III. Appeal Ground: "Conveyance"
[8] As submitted by the appellant the proper approach to statutory interpretation requires an interpretation in its "grammatical and ordinary sense" harmoniously with the scheme and objective of the legislation and the intent of the legislator: R. Sullivan, Sullivan on the Construction of Statutes, (6th ed. 2014), at § 2.6. This approach supports consideration of additional sections of the by-law not specifically cited by the parties in this appeal.
[9] The plain objective of the by-law is to regulate the taxi-cab industry in light of the express aims set out in Schedule 4 of the by-law. The rationale for licensing includes health and safety, consumer protection, and nuisance control. In addition, the aim includes: "fair dealing amongst participants in the industry. . . [and] to limit conditions which might reasonable disturb or cause interference to the participants in the industry, the Passengers and the general public."
[10] Relevant definitions in the by-law include:
"Driver" means any person who drives or operates a Taxicab
"Fare" means the amount charged to a person for a trip
"Motor Vehicle" includes an automobile or any other device for the transportation of Persons or goods
"Taxicab" includes any Motor Vehicle used for hire in the conveyance of Persons from place to place within the City to any point inside or outside that area
"Operate" when used in reference to a Taxicab includes to drive the said Vehicle and to make it available to the public in service as a Taxicab and Operated and Operation have corresponding meanings
"Passenger" means any Person other than the Driver seated in a Taxicab and includes a Person engaging or attempting to engage the services of a Taxicab
[11] The by-law defines "operation" to include driving and the activities associated with making the vehicle available.

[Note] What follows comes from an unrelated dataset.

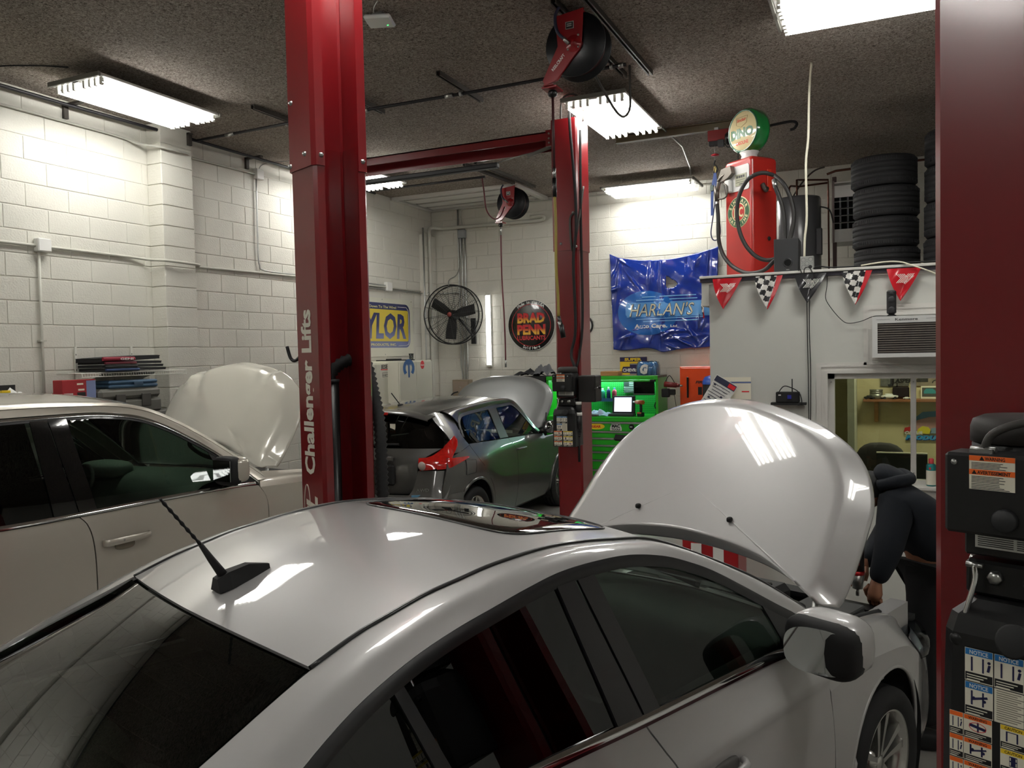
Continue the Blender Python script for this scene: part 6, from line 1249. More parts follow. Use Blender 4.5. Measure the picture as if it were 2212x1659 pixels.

The by-law defines a "passenger" to include a person engaging or attempting to engage the services of a taxicab. The definition of "fare" simply means the amount charged and does not mandate a consideration of the specific contractual terms between the Uber driver and the Uber customer.
[12] The definition of "taxicab" is connected to the definition of "operate". Contrary to the interpretation urged by the appellant, I find that the words "used for hire" does not mandate a past-tense interpretation when considered harmonious with the definition of "operate". "Operate" includes driving the vehicle. The drafter of the by-law went on to specifically address "operated" [past tense] and "operation" [future tense].
[13] The definition also includes making the vehicle available to the public. The legislative approach was not restricted to past tense. "Making the vehicle available" contemplates a future anticipated use.
[14] The trial justice's use of the cancellation fee evidence is not inconsistent with the definition of "fare" in the by-law which simply "means the amount charged to a person for a trip".
[15] I agree with the appellant's argument that the by-law could be clearer and that the City of Ottawa's by-law (as an example) leaves less room for ambiguity. But this is not the test on appeal.
[16] A plain and harmonious reading of the by-law supports the interpretation relied on by the trial justice. I am not persuaded that the trial justice premised a conviction based on inchoate liability, particularly where the context did not involve penal consequences.
IV. Appeal Ground: Common law concepts of "for hire" and "private hire"
[17] I decline to address this ground of appeal for the following reasons:
a. This argument was not made at trial;
b. The parties did not direct their evidence or submissions to the application of the English common law phrases "for hire" or "private hire" so there is no record to review in this regard;
c. The appellant has not established that the facts necessary for review are in the record at trial;
d. I am not satisfied that declining to address this argument would result in a miscarriage of justice; and
e. Hearing this argument would occasion prejudice to the respondent: (see R. v. Ruthowsky, 2018 ONCA 552, at para. 27 citing R. v. Brown, [1993] 2 S.C.R. 918; and R. v. Reid, 2016 ONCA 524, at para. 42-44.)
V. Disposition
[18] The appeal is dismissed without costs.